▶ [Objective]: From the records below, copy out exactly the lines from the one containing "Continue the Blender" to the one containing "c.build('window_hood', 'cornice', ad)", both included. Add nothing else.

▶ [Input for this task]:
+++++
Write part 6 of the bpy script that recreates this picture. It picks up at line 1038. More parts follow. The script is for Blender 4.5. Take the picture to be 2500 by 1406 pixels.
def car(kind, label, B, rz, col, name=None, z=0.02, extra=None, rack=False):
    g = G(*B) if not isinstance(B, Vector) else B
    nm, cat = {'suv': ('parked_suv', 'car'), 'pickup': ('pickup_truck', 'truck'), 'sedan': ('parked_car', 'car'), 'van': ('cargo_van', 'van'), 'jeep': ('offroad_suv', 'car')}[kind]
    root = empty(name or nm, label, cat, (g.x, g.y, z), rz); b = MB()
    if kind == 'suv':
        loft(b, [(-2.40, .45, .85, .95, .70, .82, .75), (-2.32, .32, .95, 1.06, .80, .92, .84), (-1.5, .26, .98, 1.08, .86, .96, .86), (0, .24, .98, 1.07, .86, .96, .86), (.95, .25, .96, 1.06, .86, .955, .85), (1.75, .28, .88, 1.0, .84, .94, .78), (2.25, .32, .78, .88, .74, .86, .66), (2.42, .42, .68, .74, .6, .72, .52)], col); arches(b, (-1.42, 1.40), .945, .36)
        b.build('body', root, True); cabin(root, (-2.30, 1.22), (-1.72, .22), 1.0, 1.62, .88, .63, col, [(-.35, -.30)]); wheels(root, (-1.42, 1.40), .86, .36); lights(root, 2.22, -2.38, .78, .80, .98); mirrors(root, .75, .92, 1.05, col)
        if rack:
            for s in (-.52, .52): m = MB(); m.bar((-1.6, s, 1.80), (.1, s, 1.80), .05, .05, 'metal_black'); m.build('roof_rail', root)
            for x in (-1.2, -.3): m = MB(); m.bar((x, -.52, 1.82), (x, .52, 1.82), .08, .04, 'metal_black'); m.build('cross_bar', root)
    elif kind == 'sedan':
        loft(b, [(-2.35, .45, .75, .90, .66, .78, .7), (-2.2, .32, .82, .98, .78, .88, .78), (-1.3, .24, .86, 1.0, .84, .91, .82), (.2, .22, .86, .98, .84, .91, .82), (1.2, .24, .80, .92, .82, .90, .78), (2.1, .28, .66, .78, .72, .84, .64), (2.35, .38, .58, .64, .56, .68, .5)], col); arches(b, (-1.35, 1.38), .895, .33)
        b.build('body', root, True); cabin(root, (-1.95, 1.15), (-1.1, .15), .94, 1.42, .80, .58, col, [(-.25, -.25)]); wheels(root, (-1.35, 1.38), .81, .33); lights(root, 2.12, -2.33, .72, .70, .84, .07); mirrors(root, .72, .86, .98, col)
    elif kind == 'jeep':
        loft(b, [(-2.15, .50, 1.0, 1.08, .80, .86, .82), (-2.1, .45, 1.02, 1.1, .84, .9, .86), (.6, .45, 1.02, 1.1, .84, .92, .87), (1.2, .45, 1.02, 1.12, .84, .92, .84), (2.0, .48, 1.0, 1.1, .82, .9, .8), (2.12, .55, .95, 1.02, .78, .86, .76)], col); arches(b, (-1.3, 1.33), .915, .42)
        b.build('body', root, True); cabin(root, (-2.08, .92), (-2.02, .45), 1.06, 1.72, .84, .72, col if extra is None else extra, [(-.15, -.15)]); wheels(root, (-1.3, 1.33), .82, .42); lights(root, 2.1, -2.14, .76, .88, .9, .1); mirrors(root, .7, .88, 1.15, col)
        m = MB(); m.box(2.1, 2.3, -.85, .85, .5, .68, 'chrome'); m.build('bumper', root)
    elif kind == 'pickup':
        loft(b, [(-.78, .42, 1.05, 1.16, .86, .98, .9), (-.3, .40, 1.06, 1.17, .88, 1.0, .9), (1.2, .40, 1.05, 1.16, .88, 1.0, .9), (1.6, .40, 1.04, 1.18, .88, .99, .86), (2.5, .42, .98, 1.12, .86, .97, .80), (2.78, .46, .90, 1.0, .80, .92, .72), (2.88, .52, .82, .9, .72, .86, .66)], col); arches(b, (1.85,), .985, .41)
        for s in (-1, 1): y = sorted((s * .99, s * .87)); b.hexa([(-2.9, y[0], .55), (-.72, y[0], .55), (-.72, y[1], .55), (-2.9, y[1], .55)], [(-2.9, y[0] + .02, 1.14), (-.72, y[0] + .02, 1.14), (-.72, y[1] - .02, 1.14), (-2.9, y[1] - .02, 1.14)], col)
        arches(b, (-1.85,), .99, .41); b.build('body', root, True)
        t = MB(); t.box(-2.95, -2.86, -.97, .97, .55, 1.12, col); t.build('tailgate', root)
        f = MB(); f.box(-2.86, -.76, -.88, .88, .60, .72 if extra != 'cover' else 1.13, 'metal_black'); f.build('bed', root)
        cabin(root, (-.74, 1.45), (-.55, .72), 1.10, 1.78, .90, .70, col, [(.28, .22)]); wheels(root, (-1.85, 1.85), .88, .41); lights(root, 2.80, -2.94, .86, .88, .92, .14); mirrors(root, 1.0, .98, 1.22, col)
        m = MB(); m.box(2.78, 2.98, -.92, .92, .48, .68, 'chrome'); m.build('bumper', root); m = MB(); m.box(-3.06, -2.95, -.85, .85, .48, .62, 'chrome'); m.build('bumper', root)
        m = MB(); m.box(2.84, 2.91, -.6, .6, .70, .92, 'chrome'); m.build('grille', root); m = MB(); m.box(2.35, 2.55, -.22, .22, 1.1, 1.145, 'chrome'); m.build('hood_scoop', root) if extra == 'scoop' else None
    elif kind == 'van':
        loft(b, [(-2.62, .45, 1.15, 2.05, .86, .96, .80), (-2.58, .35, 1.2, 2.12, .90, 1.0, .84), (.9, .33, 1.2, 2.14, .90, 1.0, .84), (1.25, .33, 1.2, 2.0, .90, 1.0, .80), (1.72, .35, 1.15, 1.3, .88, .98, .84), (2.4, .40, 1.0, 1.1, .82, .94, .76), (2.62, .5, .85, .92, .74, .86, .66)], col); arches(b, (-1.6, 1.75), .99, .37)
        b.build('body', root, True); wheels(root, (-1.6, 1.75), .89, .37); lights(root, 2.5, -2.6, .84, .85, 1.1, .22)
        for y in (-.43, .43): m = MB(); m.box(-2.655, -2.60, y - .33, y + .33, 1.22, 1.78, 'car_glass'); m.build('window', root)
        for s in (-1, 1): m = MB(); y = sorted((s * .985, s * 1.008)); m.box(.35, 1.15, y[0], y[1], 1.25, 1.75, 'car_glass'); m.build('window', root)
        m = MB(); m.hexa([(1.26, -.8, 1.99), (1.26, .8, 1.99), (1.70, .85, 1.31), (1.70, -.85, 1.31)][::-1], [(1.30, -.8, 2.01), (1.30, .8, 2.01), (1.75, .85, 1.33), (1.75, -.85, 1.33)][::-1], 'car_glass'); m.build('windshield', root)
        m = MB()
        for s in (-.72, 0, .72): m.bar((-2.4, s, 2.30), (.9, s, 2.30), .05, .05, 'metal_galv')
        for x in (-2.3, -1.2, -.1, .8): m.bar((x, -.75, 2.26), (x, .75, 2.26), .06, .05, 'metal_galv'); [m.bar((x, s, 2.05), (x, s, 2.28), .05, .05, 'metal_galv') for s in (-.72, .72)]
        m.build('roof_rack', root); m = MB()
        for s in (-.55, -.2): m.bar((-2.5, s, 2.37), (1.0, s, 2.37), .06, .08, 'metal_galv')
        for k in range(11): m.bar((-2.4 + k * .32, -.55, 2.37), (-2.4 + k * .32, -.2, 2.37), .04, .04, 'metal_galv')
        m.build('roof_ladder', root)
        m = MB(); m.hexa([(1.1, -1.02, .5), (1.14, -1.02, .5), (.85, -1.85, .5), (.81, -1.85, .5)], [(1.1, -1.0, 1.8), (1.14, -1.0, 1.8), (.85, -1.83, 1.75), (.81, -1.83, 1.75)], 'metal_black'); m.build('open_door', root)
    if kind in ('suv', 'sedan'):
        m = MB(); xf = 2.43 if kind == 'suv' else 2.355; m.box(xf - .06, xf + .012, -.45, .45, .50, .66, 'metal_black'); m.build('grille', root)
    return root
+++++
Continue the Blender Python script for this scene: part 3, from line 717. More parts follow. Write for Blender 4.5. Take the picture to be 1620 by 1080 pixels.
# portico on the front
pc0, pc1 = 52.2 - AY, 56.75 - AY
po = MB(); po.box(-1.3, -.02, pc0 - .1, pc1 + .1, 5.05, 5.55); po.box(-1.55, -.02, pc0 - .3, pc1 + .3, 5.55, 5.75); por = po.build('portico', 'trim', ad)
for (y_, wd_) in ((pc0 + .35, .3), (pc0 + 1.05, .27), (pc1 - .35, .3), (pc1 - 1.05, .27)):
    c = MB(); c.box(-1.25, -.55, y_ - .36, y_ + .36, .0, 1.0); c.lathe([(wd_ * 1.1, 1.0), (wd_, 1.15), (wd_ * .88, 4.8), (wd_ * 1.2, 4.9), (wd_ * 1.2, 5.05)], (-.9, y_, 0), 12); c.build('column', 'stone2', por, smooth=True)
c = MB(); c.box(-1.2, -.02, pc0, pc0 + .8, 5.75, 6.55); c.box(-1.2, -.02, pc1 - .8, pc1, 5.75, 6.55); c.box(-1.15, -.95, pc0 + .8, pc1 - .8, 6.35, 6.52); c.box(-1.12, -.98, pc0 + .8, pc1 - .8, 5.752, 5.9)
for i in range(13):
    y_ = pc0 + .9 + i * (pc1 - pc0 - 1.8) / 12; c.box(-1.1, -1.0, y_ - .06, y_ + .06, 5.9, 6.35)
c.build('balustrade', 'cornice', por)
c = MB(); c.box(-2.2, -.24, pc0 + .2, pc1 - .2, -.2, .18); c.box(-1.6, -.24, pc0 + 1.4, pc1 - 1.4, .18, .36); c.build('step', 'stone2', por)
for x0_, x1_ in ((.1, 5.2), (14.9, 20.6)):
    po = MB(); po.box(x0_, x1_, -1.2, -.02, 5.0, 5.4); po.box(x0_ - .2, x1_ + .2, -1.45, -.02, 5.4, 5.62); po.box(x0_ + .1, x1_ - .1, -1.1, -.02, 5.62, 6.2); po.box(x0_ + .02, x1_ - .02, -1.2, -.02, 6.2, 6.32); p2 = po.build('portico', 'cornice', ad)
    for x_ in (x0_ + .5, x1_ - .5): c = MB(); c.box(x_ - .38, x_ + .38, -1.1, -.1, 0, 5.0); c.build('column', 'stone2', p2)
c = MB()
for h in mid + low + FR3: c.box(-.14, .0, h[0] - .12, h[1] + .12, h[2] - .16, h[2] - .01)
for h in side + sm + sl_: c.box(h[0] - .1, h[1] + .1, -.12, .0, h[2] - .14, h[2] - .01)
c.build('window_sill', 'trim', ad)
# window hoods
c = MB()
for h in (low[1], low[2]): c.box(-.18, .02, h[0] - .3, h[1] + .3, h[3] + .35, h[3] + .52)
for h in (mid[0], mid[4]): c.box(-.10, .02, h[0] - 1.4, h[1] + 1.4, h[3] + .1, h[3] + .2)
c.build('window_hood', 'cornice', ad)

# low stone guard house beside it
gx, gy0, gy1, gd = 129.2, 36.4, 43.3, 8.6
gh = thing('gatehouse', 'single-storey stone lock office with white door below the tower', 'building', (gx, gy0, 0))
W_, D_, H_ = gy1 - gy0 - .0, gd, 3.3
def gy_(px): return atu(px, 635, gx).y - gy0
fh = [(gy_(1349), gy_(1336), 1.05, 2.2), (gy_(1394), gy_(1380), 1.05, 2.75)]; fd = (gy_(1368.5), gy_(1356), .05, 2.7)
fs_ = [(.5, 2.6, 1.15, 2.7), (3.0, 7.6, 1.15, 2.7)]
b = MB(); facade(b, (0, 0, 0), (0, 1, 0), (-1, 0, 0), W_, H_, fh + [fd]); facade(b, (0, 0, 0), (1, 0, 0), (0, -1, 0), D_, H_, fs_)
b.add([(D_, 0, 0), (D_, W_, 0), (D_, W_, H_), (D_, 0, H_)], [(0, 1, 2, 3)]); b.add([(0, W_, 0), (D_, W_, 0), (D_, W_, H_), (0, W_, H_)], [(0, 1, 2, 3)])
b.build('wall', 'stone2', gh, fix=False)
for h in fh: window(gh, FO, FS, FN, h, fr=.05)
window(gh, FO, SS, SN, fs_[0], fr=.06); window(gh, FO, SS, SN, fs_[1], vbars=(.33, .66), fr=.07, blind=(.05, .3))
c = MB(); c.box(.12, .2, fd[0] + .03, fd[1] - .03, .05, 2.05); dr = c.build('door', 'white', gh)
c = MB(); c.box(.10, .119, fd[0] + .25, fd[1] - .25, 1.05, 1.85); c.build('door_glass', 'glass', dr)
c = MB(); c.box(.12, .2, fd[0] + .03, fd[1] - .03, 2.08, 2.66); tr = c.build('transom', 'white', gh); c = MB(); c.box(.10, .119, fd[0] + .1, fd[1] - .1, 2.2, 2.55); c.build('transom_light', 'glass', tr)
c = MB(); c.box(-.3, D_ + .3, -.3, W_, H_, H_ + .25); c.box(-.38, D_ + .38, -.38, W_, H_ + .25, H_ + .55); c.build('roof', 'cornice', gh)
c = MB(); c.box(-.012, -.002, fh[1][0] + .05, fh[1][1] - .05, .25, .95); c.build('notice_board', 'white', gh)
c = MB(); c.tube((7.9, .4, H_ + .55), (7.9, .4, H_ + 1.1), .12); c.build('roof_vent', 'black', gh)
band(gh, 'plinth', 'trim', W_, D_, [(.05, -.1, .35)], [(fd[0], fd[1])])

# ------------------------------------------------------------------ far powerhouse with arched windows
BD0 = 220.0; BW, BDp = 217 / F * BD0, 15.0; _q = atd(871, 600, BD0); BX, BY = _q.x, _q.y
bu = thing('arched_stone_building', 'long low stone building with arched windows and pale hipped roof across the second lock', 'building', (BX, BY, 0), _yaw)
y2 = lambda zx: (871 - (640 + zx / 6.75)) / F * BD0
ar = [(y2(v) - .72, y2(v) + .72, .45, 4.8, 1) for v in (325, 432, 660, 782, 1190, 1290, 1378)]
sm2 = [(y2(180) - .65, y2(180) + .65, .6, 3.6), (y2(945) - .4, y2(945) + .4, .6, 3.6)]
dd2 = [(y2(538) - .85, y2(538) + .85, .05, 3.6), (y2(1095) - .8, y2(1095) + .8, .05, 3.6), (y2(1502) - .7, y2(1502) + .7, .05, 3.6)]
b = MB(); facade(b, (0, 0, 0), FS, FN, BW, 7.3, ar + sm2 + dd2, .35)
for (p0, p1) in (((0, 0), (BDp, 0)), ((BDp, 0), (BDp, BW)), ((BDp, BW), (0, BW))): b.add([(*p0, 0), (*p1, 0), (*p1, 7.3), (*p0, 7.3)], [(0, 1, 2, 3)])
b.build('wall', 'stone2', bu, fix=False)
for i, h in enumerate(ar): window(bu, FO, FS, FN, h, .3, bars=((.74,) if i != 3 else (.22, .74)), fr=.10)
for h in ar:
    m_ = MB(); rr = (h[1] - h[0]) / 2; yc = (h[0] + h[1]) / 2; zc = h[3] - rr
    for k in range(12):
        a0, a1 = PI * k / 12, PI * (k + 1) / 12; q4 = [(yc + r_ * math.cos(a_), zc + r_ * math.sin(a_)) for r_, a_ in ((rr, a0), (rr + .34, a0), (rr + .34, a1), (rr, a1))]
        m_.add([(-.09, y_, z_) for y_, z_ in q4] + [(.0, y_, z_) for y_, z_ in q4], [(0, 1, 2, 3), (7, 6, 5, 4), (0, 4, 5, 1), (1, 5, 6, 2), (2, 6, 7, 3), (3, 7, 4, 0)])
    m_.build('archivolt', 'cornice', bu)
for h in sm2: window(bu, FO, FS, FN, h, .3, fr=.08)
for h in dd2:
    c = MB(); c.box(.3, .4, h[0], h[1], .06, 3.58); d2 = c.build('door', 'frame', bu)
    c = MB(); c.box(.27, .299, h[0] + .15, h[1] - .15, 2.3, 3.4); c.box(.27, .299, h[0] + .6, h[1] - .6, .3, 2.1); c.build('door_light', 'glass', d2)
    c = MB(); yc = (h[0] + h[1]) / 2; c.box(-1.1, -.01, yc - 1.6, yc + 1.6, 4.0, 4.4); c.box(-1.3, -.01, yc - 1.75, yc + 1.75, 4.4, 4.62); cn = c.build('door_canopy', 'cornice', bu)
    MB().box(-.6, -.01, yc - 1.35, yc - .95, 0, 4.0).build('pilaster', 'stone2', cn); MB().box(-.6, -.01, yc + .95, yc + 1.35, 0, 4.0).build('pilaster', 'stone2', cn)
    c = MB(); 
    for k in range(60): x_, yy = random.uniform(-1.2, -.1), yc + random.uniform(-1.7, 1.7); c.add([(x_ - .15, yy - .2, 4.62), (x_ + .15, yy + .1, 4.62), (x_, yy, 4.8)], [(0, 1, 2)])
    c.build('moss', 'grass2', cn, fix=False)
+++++
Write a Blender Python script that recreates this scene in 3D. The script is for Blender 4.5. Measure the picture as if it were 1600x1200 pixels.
+++++
▶ [Reply]:
Continue the Blender Python script for this scene: part 3, from line 717. More parts follow. Write for Blender 4.5. Take the picture to be 1620 by 1080 pixels.
# portico on the front
pc0, pc1 = 52.2 - AY, 56.75 - AY
po = MB(); po.box(-1.3, -.02, pc0 - .1, pc1 + .1, 5.05, 5.55); po.box(-1.55, -.02, pc0 - .3, pc1 + .3, 5.55, 5.75); por = po.build('portico', 'trim', ad)
for (y_, wd_) in ((pc0 + .35, .3), (pc0 + 1.05, .27), (pc1 - .35, .3), (pc1 - 1.05, .27)):
    c = MB(); c.box(-1.25, -.55, y_ - .36, y_ + .36, .0, 1.0); c.lathe([(wd_ * 1.1, 1.0), (wd_, 1.15), (wd_ * .88, 4.8), (wd_ * 1.2, 4.9), (wd_ * 1.2, 5.05)], (-.9, y_, 0), 12); c.build('column', 'stone2', por, smooth=True)
c = MB(); c.box(-1.2, -.02, pc0, pc0 + .8, 5.75, 6.55); c.box(-1.2, -.02, pc1 - .8, pc1, 5.75, 6.55); c.box(-1.15, -.95, pc0 + .8, pc1 - .8, 6.35, 6.52); c.box(-1.12, -.98, pc0 + .8, pc1 - .8, 5.752, 5.9)
for i in range(13):
    y_ = pc0 + .9 + i * (pc1 - pc0 - 1.8) / 12; c.box(-1.1, -1.0, y_ - .06, y_ + .06, 5.9, 6.35)
c.build('balustrade', 'cornice', por)
c = MB(); c.box(-2.2, -.24, pc0 + .2, pc1 - .2, -.2, .18); c.box(-1.6, -.24, pc0 + 1.4, pc1 - 1.4, .18, .36); c.build('step', 'stone2', por)
for x0_, x1_ in ((.1, 5.2), (14.9, 20.6)):
    po = MB(); po.box(x0_, x1_, -1.2, -.02, 5.0, 5.4); po.box(x0_ - .2, x1_ + .2, -1.45, -.02, 5.4, 5.62); po.box(x0_ + .1, x1_ - .1, -1.1, -.02, 5.62, 6.2); po.box(x0_ + .02, x1_ - .02, -1.2, -.02, 6.2, 6.32); p2 = po.build('portico', 'cornice', ad)
    for x_ in (x0_ + .5, x1_ - .5): c = MB(); c.box(x_ - .38, x_ + .38, -1.1, -.1, 0, 5.0); c.build('column', 'stone2', p2)
c = MB()
for h in mid + low + FR3: c.box(-.14, .0, h[0] - .12, h[1] + .12, h[2] - .16, h[2] - .01)
for h in side + sm + sl_: c.box(h[0] - .1, h[1] + .1, -.12, .0, h[2] - .14, h[2] - .01)
c.build('window_sill', 'trim', ad)
# window hoods
c = MB()
for h in (low[1], low[2]): c.box(-.18, .02, h[0] - .3, h[1] + .3, h[3] + .35, h[3] + .52)
for h in (mid[0], mid[4]): c.box(-.10, .02, h[0] - 1.4, h[1] + 1.4, h[3] + .1, h[3] + .2)
c.build('window_hood', 'cornice', ad)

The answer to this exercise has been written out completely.